Abstract

Much of the terrestrial biosphere can be viewed as part of a gradient, with varying amounts of woody plant cover ranging from grassland to forest—the grassland–forest continuum. Woody plant cover directly impacts the soil microclimate through modifications of near-ground solar radiation and soil temperature, and these interactive effects are relevant for key ecohydrological processes such as soil evaporation. Trends in how increasing woody plant cover affect soil surface microclimate have recently been evaluated for gradients of evergreen woody plants, but analogous trends for deciduous plants, where phenology should be influential, are lacking.

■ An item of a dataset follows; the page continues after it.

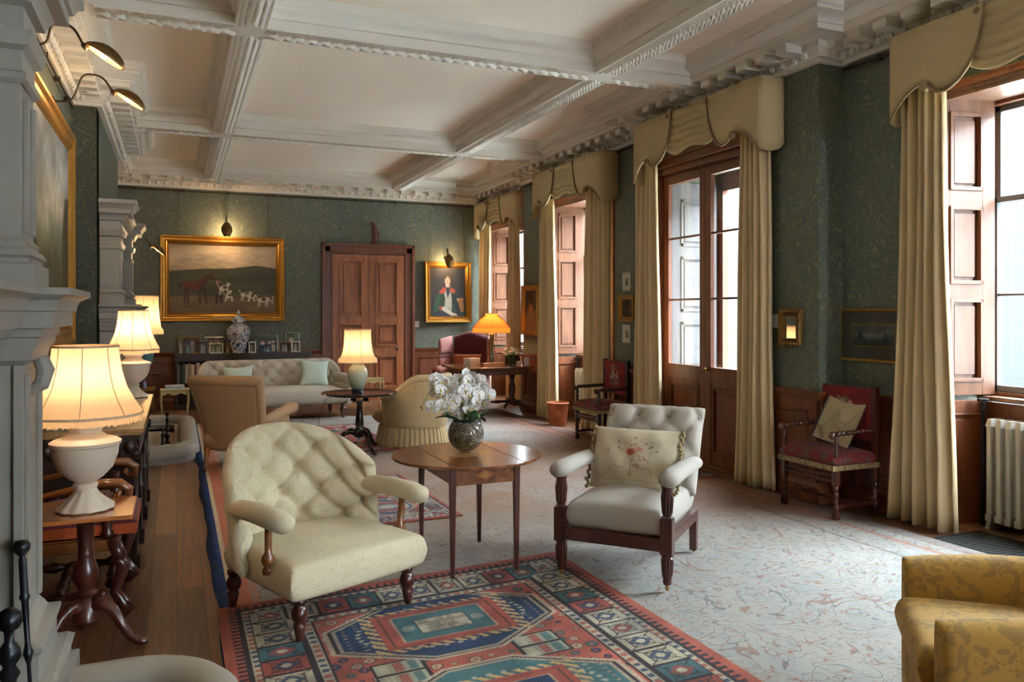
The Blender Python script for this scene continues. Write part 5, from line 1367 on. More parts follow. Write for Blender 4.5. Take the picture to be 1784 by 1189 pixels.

We evaluated season-dependent changes in soil microclimate along a deciduous grassland–forest continuum of velvet mesquite (Prosopis velutina Wooton) using repeated hemispherical photography and continuous soil temperature measurements at the 5-cm depth. Both near-ground solar radiation and soil temperature decreased with increasing canopy cover, even during the leafless season. The trends varied substantially among seasons, however, with differences between canopy and intercanopy patches readily evident only during the period of full leaf-out, during which the correlation between near-ground solar radiation and soil temperature was strongest. Our results provide a more comprehensive understanding about the interactions of canopy cover, canopy structure attributes, and plant phenology that produce seasonally pulsed heterogeneity in the soil surface microclimate. Notably, our results add a new dimension to the moisture “pulse dynamics” perspective commonly applied to dryland ecohydrology, highlighting seasonally pulsed heterogeneity in soil microclimate that could influence soil moisture dynamics in drylands.